A successful intake, paired with subdued crude prices, could pave the way for the rupee to appreciate, meaning there is currently little risk of a sharp depreciation. Echoing this sentiment, Anil Kumar Bhansali, Head of Treasury at Finrex Treasury Advisors LLP, forecast a trading band of 94.20 to 95.00, suggesting that any spikes in the dollar will trigger sell-offs while dips will attract buyers.
Global macroeconomic factors continue to send conflicting signals to emerging markets. The dollar index, which tracks the greenback against six major currencies, edged up 0.08 per cent to 101.48. Concurrently, Brent crude futures slipped over 1 per cent to hover near four-month lows at $76.29 per barrel.
This drop came amidst indications that oil tankers caught in the Gulf since the start of the Iran conflict may soon resume transit through the Strait of Hormuz. While cheaper oil prices provide significant relief for India's import bill, the overhang of high US interest rates remains a headwind, reducing the relative appeal of emerging market assets to overseas investors.

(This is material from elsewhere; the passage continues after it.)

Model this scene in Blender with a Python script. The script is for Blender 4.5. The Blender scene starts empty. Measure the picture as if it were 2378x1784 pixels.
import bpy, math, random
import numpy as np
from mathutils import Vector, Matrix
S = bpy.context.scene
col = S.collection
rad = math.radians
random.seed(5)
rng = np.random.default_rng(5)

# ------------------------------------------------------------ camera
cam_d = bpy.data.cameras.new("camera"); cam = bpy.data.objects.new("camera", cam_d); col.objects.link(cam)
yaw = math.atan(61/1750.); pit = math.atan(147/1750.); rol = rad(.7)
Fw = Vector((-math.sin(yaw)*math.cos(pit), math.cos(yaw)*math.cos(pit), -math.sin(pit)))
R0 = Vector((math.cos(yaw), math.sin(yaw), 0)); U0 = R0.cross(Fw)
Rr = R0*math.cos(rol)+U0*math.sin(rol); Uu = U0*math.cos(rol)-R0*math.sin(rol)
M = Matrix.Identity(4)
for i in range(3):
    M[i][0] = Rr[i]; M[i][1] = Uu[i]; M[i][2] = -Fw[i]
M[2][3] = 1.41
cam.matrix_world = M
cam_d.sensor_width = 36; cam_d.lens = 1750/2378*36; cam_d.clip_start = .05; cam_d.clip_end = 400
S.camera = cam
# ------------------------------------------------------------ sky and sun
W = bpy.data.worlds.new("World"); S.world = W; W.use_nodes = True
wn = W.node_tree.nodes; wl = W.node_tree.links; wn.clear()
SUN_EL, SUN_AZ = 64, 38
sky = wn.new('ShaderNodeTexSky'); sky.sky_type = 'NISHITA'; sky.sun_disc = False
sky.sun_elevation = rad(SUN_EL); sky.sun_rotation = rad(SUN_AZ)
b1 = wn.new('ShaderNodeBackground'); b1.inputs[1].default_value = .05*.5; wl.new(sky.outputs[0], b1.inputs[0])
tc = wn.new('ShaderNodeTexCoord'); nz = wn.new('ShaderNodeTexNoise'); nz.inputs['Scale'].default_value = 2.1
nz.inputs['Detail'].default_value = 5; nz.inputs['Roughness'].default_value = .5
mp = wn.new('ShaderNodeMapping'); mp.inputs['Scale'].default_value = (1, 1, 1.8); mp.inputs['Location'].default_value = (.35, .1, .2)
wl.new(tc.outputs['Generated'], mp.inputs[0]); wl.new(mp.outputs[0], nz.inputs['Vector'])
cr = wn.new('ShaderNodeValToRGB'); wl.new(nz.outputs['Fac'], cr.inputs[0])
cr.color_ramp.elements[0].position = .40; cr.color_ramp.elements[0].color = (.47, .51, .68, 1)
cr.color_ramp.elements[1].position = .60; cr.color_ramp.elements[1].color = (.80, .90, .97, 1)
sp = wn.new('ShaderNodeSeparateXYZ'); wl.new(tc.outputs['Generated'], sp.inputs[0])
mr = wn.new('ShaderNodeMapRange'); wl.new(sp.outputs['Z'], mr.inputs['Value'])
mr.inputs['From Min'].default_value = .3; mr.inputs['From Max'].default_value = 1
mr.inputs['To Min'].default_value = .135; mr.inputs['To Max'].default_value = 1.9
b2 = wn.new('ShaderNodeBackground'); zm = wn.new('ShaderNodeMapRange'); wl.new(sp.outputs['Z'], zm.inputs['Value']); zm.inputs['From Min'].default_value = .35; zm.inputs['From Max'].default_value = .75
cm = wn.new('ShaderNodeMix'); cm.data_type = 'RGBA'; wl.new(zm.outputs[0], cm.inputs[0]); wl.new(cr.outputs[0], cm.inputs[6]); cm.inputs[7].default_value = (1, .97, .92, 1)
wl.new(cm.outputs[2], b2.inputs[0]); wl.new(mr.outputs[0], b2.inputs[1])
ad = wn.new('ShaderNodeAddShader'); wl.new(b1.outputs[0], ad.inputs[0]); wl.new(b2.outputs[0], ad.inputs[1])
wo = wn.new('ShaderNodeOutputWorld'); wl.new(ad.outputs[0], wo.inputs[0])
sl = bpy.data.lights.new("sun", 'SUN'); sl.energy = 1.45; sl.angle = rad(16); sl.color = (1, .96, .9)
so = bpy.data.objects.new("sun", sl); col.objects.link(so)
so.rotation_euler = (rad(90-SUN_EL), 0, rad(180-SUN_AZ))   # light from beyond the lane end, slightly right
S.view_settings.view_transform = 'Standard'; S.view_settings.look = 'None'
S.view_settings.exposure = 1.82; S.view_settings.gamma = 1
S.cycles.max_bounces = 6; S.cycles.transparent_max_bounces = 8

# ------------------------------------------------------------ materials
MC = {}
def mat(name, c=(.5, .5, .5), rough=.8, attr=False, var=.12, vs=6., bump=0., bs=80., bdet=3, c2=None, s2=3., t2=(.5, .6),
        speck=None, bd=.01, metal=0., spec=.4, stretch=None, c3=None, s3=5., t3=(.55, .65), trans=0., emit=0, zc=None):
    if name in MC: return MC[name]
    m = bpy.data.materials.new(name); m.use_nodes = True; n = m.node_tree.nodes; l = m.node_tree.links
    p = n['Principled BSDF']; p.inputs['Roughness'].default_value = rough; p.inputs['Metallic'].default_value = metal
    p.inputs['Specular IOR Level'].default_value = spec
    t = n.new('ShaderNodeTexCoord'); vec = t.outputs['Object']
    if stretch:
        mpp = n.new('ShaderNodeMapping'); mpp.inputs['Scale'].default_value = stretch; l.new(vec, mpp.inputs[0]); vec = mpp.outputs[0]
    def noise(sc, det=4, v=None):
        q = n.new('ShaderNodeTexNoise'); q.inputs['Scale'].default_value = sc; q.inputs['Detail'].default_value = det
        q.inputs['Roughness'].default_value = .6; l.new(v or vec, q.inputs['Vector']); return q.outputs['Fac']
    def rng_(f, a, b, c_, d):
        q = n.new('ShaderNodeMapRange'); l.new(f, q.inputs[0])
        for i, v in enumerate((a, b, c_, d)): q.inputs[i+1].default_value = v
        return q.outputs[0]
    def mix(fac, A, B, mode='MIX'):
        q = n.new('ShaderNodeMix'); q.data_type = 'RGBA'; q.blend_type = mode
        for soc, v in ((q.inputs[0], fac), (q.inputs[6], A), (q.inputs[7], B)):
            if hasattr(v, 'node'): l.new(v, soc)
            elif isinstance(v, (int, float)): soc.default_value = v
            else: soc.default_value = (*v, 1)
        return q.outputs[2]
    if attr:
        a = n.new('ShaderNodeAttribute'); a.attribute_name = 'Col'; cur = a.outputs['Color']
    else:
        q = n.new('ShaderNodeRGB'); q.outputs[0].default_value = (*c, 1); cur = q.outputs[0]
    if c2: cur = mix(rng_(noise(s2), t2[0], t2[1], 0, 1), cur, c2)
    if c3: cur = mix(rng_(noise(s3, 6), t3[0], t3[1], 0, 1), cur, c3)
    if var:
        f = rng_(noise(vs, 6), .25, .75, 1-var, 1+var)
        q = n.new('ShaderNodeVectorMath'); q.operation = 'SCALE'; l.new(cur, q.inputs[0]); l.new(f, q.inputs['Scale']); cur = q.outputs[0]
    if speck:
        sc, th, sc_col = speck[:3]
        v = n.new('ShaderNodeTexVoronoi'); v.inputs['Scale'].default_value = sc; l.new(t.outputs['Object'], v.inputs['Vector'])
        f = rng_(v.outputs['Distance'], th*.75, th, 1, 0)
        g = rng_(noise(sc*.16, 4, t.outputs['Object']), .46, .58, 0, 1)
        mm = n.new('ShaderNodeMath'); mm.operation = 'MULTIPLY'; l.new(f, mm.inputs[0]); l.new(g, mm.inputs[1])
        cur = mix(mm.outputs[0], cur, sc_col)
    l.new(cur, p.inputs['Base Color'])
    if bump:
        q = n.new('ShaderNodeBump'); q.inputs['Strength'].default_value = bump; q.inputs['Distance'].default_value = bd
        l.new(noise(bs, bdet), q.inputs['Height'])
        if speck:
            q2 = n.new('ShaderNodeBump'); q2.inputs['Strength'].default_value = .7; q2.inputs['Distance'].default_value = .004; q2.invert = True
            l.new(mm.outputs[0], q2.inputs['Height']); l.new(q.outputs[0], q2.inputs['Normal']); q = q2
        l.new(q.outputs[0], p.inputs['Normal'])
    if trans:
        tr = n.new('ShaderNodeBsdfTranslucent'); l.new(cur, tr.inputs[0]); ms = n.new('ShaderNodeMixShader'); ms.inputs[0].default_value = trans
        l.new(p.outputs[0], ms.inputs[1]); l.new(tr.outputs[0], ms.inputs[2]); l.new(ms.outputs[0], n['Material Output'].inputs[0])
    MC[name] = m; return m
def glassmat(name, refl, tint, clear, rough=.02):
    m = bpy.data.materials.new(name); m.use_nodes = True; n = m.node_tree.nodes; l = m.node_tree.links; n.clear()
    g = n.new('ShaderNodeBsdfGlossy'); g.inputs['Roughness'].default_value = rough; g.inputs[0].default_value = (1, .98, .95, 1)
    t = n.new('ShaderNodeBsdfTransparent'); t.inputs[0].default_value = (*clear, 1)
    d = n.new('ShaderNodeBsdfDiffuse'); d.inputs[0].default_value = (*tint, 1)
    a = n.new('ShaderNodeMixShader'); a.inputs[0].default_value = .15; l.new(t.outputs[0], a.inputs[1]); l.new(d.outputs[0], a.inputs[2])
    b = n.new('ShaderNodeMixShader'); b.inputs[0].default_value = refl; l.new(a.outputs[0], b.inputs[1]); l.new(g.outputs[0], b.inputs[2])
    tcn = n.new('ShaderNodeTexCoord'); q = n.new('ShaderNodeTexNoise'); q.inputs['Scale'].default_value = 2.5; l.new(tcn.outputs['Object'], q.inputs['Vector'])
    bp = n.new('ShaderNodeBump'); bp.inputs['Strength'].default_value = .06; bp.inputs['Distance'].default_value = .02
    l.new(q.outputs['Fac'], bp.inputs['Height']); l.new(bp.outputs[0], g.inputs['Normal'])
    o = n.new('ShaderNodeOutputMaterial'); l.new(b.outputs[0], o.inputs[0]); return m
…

This cautious sentiment was reflected across international boardrooms. Wall Street ended its overnight session lower as investors locked in profits following a tech and semiconductor sell-off, sparked by fears of a hawkish Federal Reserve. Asian markets, however, showed resilience by clawing back 0.4 per cent after a severe 3.8 per cent tumble the day before.
On the domestic front, Indian equities staged a modest recovery following Tuesday's 1.2 per cent slide in blue-chip shares. The Sensex climbed 187.63 points to 76,388.31, while the Nifty rose 57.75 points to 23,878.85, even as twelve of the sixteen major sectoral indices opened in the negative territory. Institutional flows showed signs of stabilization; exchange data revealed that foreign portfolio investors were net buyers on Tuesday, purchasing £1.78 million (₹17.86 crore) worth of equities, alongside substantial domestic institutional buying of ₹6.8 billion.
Market participants are hopeful that a combination of a reviving monsoon, healthy corporate earnings expectations, and rupee-stabilisation measures will help reverse the record $29.84 billion outflow seen from Indian equities so far this year.